The startup could then try implementing micro transactions or minimal ads and do a revenue share with the original publishers.

The problem would be surviving without being sued long enough to gain the traction and acceptance that Spotify has.

The real problem, of course, is that there are a billion different news organizations with independent paywalls and gateways. It's a hassle to sign up for them all and completely unreasonable to expect that we should subscribe to all of them. Because they don't have a federated micro transaction model in place, the solution is to come up with one for them and get them to adopt it. It's better for both us and them, they just don't know it yet.

Could it work?

3 comments

Spotify worked a compulsory license provision of copyright law that applies specifically and only to music streaming. (Originally intended for radio.)

A middle man controlling the subscriber-ship would not necessarily be better for papers. The middle man entity would have enormous bargaining leverage, like Apple does with the App Store.

> The middle man entity would have enormous bargaining leverage, like Apple does with the App Store.

That's a great point and speaks to a true danger with this model.

I imagine content publishers could distribute their content across multiple distributors if they existed, though I imagine the market would only support a handful of competitors.

> Spotify worked a compulsory license provision of copyright law that applies specifically and only to music streaming. (Originally intended for radio.)

Could you speak more to this point? I'm incredibly interested. How was this provision created, and did they start their business with a law team? How were they able to get this accepted? What about other, earlier entrants in this space? Grooveshark obviously failed (they walked a slightly shadier path), but had they tried to get on proper legal footing they might have made it.

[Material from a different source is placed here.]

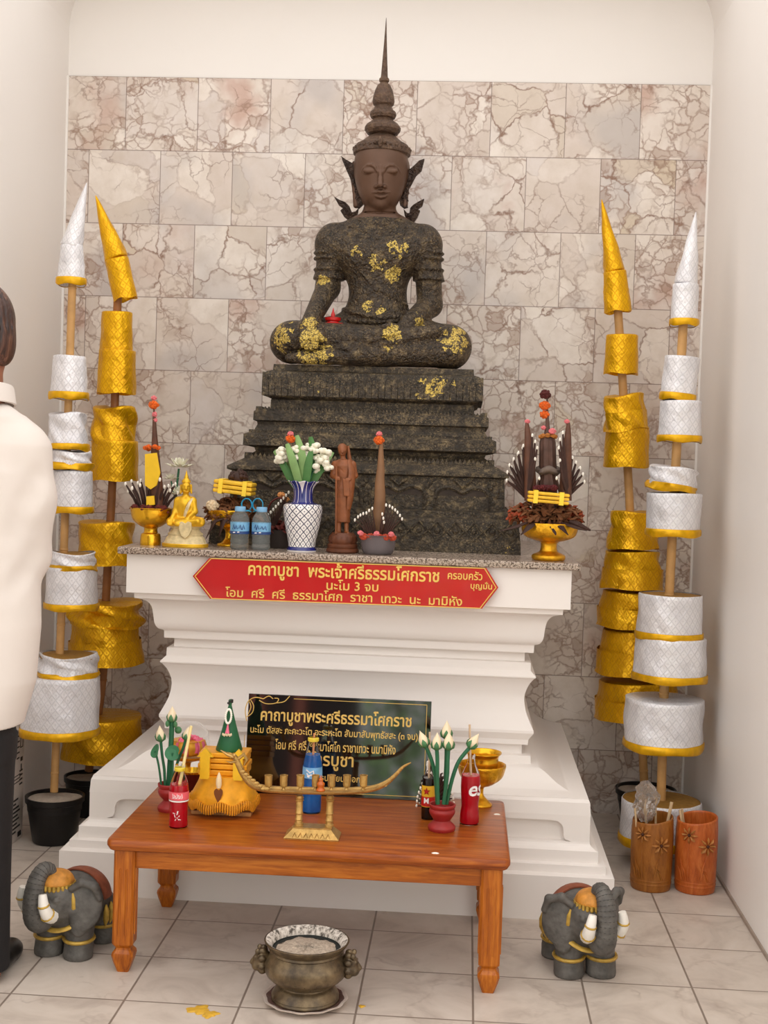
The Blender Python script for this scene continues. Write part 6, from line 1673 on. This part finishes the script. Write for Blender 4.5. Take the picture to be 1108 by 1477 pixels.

Could a news aggregator start out as a Grooveshark, then pivot into a Spotify without getting sued into oblivion?

> Could you speak more to this point? I'm incredibly interested.

I think they're thinking of DMCA radio licensing. This is what Pandora, not Spotify uses/used, and why you can't play specific tracks on Pandora.

There is no compulsory license for on demand music streaming where you can choose what songs you want to listen to and when. The compulsory license was for streaming radio stations where you can’t choose the exact songs you want to listen to like Pandora.

Proof? A radio can play any music it wants to and an artist/record label can’t stop them as long as they have a license. An artist can stop Spotify from including them in their music library.

Blendle has been doing something similar and I happily send some dollars their way from time to time although I'd admit it would probably be more if they hosted more linux magazines etc.

Also I hear they are changing their business model to monthly payments. If this is true I guess I'm out unless they suddely - like Spotify - will give me access to everything I'm interested in.

Like a reddit/HN that only allows scraped amp pages? Seems restrictive when most people still upvote pay walled articles.